Technology, artificial intelligence and digital infrastructure are expected to feature prominently in the Budget’s forward-looking agenda. Colliers India notes that policy support for data centre parks, AI economic clusters and high-performance computing infrastructure could significantly enhance India’s innovation ecosystem. A cohesive national AI and data governance framework, combined with investments in digital skilling, robotics and automation, could boost productivity across manufacturing and services while positioning India as a competitive global hub for data-driven industries.

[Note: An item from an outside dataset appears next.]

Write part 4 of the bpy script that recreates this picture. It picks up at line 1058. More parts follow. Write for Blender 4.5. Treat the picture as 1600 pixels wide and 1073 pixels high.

Sustainability and climate resilience are likely to be another defining theme. Increased incentives for renewable energy, energy storage systems, green buildings and clean construction practices could help align economic growth with India’s net-zero commitments. Policy support for domestic manufacturing of clean energy components, coupled with the potential creation of a dedicated green finance institution, could mobilise long-term capital for renewable energy, electric mobility and sustainable urban development.

Urban development initiatives are also expected to receive a renewed push through higher allocations for rejuvenation programmes, transit-oriented development and smart city missions. Such measures can unlock land potential, promote spatially balanced growth and encourage private investment across real estate asset classes, supporting the evolution of future-ready Indian cities.

Overall, Colliers India believes that Union Budget 2026 has the potential to strike a fine balance between fiscal discipline and growth imperatives. By reinforcing housing, infrastructure, manufacturing, sustainability and technology as key growth levers, the Budget could not only support near-term economic momentum but also lay a strong foundation for resilient, inclusive and expansionary growth in the years ahead.